- _THE PROBLEM_
Identify each line below that contains the word "scene", and copy it out.

╭──

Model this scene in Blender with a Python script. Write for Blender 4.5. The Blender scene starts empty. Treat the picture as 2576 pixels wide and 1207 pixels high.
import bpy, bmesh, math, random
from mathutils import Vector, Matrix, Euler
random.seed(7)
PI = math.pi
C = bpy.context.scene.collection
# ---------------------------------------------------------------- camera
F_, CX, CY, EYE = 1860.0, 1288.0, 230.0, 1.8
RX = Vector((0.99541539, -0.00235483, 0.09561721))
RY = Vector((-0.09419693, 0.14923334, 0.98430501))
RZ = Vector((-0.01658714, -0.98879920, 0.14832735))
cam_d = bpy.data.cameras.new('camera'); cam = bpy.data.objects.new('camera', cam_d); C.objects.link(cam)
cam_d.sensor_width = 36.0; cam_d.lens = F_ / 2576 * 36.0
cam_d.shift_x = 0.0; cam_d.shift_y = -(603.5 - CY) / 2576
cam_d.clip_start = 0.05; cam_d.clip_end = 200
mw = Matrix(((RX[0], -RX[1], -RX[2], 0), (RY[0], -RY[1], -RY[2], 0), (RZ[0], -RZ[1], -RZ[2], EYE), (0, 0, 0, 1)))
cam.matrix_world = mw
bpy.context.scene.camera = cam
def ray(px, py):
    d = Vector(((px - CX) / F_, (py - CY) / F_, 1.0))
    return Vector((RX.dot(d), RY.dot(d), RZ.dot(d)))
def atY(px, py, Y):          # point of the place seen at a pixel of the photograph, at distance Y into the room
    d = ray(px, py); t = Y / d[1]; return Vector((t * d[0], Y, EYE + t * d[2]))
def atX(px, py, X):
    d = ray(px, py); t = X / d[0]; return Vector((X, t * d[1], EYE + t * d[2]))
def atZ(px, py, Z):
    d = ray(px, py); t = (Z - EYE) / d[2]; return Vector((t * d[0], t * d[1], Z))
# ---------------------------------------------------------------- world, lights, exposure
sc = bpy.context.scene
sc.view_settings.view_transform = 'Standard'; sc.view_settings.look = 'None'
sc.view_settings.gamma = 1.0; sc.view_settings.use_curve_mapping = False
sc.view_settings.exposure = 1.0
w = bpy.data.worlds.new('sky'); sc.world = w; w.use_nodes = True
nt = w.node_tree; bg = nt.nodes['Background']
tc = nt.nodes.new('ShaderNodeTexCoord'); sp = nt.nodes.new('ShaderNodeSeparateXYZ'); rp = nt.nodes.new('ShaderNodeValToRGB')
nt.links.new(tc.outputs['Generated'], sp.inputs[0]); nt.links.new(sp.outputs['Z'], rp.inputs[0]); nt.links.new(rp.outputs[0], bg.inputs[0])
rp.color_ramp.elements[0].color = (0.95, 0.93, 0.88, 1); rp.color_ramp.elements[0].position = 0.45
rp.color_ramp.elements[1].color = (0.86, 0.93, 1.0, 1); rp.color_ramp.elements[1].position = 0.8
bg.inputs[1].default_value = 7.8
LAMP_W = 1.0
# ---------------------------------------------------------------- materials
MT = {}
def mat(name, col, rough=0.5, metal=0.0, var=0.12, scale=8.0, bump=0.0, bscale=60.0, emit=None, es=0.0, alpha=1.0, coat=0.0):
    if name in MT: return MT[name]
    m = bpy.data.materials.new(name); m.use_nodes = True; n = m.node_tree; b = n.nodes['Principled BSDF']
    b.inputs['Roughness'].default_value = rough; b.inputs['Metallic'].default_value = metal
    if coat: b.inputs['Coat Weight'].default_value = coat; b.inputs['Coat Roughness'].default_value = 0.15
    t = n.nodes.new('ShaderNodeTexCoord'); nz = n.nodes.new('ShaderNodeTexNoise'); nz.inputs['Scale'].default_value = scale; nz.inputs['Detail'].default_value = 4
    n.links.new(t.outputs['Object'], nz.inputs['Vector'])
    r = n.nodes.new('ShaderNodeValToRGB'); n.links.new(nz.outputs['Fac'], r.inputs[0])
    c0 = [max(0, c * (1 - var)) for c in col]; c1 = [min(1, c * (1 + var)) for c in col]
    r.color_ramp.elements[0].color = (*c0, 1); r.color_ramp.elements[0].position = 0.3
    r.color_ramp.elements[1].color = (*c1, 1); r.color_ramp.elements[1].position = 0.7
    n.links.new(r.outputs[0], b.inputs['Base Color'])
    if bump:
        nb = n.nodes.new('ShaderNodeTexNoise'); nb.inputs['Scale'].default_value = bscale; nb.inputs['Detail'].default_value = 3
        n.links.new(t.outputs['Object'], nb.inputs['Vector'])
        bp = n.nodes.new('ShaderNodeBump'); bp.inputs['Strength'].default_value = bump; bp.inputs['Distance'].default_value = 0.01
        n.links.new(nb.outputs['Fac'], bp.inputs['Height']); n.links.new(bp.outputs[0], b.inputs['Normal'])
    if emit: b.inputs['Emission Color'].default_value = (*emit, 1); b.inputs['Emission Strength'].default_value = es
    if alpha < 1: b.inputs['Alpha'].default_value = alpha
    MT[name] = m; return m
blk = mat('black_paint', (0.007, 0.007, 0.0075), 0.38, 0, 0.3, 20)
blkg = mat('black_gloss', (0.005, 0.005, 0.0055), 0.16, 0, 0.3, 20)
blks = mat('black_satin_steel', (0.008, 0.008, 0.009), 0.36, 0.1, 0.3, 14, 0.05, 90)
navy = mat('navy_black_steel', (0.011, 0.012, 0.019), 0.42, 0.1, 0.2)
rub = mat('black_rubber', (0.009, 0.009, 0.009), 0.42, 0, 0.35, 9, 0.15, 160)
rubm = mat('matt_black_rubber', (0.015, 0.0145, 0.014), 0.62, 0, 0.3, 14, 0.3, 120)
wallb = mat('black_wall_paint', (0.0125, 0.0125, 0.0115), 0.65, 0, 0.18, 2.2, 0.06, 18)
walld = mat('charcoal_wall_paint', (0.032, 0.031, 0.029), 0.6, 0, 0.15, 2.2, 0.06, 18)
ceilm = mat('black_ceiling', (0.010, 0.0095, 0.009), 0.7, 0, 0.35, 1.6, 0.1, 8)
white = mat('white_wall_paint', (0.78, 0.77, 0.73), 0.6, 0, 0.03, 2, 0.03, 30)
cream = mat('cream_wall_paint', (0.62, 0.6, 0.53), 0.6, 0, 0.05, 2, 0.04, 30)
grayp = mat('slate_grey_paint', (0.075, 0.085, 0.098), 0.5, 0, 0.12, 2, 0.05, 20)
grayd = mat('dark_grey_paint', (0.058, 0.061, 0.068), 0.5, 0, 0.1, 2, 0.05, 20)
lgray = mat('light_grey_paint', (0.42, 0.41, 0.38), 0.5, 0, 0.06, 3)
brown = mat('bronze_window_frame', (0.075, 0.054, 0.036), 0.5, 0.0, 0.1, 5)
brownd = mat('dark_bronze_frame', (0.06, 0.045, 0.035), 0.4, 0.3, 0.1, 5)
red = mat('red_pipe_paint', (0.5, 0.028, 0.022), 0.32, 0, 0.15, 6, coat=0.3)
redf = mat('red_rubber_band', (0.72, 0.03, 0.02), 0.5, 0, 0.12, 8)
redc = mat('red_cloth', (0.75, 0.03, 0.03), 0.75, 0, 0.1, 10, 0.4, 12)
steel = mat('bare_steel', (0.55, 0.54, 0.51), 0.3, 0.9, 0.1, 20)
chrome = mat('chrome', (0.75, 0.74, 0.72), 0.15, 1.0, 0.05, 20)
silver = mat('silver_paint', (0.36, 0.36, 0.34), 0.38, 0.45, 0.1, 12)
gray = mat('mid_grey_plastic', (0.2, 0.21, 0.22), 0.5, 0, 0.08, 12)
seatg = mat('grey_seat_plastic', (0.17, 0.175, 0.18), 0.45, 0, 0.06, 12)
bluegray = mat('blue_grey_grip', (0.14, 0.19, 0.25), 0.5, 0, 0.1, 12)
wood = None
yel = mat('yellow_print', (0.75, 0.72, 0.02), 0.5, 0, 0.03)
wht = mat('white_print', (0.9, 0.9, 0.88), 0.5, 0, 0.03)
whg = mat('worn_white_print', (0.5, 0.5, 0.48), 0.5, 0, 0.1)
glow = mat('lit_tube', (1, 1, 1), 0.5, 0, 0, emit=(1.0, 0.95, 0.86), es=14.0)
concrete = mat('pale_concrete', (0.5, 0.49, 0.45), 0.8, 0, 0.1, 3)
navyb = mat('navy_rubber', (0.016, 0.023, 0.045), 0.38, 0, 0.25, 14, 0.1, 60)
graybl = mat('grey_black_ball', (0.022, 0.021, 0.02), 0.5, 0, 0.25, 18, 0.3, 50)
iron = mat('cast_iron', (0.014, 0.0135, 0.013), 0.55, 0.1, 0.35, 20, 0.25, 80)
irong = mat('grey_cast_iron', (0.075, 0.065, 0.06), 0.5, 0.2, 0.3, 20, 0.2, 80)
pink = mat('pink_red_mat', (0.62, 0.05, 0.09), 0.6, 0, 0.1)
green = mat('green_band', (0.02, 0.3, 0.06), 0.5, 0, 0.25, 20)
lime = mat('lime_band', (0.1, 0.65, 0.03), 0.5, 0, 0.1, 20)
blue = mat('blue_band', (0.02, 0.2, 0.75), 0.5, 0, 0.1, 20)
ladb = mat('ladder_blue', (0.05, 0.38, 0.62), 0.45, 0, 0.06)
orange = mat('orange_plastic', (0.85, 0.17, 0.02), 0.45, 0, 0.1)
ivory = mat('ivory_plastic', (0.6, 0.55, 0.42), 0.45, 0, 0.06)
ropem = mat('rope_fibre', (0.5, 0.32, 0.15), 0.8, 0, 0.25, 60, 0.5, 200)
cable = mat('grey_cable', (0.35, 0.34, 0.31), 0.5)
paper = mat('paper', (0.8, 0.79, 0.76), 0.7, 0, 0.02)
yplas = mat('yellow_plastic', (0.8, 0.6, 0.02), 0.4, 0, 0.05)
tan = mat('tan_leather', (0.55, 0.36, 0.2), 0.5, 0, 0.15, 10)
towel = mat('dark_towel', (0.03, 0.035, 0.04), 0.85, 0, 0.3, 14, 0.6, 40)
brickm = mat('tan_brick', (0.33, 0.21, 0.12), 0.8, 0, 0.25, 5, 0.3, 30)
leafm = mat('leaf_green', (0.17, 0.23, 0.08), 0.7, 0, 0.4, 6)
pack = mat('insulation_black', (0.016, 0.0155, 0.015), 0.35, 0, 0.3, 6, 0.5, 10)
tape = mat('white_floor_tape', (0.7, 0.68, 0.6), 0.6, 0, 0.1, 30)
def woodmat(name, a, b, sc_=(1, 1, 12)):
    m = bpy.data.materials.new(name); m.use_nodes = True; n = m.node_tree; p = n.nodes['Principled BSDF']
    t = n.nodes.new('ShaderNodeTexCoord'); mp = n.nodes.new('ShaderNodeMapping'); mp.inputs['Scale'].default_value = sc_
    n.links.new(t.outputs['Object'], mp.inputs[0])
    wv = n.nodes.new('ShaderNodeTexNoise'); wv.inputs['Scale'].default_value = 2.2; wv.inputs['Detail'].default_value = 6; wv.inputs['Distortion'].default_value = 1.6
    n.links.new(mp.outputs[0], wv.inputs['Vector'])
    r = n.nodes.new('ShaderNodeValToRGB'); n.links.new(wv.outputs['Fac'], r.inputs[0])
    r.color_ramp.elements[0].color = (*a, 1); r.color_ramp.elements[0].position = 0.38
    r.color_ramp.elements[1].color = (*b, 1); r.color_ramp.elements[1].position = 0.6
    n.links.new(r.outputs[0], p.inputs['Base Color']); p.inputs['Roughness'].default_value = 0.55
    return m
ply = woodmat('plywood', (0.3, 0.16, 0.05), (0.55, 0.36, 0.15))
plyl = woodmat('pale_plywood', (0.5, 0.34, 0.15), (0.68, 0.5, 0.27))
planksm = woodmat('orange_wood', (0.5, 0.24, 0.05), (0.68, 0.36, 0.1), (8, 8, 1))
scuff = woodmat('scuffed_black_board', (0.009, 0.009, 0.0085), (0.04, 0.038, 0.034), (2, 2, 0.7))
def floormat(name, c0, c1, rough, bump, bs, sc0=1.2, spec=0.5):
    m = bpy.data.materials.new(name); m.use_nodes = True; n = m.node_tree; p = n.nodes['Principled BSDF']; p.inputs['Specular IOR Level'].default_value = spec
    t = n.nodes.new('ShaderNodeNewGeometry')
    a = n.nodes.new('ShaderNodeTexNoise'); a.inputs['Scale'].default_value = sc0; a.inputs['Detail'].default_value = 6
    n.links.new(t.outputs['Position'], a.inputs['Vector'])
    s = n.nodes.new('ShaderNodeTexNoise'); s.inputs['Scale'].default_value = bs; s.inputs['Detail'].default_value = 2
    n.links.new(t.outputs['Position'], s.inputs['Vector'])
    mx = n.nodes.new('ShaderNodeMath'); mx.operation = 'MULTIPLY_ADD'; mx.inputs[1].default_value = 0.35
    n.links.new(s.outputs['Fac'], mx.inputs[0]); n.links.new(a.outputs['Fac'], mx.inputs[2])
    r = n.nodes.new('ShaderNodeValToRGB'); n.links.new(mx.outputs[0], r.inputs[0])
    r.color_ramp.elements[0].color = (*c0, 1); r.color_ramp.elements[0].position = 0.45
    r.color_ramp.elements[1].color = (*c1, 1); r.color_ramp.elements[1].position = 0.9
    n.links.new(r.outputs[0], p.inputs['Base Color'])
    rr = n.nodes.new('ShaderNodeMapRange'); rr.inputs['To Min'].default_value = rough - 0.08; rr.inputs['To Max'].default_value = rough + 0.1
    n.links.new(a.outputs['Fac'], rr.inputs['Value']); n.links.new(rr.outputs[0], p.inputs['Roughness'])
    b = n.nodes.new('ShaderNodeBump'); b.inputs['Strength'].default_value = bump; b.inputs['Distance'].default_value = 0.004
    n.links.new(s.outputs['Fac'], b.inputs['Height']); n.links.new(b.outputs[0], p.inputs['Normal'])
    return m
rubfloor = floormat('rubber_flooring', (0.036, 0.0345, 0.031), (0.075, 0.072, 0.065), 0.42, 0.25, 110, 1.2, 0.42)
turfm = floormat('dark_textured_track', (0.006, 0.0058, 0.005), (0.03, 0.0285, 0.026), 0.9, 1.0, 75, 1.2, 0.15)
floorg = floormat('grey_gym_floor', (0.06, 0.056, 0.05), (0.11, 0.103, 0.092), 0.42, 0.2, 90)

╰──

- _TASK SOLUTION_
Model this scene in Blender with a Python script. Write for Blender 4.5. The Blender scene starts empty. Treat the picture as 2576 pixels wide and 1207 pixels high.
C = bpy.context.scene.collection
bpy.context.scene.camera = cam
sc = bpy.context.scene